Instructions to follow: Find each line that has the string "scene" and give the total, with nothing else.

•••

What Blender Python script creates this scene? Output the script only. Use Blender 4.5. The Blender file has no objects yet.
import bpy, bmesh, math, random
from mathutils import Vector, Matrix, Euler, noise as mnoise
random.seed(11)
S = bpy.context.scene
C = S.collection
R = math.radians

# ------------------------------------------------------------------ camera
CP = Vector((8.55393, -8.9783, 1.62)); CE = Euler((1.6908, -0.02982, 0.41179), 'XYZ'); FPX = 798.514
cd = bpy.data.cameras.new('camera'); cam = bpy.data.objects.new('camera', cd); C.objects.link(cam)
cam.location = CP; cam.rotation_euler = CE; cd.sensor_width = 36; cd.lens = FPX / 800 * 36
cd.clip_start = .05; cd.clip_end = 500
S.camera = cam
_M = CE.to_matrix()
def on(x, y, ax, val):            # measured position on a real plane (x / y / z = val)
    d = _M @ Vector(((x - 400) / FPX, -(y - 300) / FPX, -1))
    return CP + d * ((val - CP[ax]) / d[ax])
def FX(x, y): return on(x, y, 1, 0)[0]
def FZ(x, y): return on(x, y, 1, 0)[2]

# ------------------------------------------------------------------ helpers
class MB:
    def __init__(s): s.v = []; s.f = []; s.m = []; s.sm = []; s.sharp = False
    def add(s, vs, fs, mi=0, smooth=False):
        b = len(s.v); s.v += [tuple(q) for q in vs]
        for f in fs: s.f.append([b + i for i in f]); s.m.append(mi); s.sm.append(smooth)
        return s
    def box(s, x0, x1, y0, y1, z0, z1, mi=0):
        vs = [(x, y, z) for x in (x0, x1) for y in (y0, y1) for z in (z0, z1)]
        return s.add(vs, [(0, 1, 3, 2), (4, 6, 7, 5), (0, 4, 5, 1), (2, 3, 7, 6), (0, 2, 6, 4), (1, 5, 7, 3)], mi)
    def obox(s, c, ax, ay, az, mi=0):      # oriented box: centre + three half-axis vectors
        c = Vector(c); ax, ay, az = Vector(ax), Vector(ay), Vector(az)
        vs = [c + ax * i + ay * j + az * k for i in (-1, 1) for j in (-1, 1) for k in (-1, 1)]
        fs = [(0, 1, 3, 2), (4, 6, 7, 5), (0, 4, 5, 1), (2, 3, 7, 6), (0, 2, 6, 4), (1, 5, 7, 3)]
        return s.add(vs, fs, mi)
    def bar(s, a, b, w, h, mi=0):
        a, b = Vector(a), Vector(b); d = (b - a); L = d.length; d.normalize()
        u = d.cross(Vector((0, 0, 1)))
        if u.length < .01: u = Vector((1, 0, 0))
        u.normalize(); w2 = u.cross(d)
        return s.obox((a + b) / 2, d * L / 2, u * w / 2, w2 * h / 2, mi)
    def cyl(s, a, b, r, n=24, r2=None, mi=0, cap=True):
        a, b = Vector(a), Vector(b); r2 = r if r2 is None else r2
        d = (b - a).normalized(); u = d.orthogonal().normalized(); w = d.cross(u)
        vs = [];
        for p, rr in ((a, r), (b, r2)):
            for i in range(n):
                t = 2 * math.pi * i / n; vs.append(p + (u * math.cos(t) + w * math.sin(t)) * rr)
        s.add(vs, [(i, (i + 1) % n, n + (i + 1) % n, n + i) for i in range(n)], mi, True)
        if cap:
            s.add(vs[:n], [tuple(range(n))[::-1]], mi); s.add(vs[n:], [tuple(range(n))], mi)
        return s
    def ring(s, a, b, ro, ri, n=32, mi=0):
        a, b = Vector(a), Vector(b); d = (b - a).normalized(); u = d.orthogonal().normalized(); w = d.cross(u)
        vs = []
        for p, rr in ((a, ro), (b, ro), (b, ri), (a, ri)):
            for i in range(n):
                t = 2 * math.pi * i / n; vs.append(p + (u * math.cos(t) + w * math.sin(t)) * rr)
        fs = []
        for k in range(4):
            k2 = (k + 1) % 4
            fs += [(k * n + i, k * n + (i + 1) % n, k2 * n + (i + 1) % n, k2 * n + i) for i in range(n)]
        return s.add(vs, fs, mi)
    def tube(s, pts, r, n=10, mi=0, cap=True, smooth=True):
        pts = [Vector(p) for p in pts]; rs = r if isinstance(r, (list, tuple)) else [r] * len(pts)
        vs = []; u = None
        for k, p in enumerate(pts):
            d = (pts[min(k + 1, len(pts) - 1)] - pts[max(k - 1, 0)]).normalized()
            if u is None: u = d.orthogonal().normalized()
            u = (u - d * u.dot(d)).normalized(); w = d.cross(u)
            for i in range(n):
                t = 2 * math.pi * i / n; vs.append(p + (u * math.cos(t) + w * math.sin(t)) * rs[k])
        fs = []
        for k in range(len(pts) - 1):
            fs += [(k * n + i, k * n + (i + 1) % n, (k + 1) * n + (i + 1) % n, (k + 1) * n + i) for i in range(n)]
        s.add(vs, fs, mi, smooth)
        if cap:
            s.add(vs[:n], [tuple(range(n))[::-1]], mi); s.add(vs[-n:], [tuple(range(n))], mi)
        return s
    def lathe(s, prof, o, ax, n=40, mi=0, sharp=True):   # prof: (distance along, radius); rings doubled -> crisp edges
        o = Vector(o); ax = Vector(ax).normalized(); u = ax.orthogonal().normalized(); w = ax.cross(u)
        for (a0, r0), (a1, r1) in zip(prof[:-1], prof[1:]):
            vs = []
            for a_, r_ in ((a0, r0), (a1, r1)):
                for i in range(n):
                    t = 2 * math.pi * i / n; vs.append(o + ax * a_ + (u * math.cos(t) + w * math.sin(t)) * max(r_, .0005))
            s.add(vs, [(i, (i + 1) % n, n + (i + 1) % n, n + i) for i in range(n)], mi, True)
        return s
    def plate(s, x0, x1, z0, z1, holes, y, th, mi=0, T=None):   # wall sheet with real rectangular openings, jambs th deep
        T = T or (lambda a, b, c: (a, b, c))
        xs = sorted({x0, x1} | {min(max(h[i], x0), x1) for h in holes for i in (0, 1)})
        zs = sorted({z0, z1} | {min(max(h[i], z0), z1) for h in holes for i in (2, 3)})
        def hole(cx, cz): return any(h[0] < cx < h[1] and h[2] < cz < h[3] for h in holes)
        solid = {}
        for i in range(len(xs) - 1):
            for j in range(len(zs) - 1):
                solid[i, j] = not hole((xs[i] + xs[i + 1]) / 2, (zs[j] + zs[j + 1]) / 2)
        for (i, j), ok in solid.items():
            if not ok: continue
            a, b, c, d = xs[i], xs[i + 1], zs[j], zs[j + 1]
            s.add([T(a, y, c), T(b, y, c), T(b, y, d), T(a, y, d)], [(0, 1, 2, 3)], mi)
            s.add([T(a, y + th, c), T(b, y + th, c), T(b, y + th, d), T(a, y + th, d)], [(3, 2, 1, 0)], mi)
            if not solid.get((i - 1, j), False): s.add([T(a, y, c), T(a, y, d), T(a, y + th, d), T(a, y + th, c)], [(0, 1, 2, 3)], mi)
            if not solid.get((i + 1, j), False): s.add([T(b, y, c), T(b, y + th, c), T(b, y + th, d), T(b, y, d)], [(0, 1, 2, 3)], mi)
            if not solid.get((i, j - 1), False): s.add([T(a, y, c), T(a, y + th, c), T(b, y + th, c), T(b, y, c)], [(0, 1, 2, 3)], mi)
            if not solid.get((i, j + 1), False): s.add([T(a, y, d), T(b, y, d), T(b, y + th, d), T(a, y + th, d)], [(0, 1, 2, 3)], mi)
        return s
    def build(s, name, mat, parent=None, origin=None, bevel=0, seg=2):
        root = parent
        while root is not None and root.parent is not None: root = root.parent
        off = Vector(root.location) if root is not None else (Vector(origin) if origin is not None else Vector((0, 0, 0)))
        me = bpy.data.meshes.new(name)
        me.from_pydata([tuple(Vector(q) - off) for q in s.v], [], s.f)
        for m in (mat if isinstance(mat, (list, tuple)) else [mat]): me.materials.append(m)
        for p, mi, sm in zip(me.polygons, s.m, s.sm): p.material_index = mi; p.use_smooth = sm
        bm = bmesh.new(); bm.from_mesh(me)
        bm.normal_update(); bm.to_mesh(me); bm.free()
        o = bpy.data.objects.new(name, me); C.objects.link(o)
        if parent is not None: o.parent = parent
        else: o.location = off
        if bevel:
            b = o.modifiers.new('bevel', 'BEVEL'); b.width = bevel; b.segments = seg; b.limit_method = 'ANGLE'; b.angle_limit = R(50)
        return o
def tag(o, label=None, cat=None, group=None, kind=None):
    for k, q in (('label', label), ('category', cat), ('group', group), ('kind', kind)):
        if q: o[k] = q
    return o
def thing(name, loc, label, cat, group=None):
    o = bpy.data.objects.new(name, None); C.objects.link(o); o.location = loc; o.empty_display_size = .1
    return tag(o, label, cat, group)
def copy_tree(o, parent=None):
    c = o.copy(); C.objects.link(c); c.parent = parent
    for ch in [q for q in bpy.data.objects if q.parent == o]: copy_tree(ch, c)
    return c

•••

Exercise solution: 2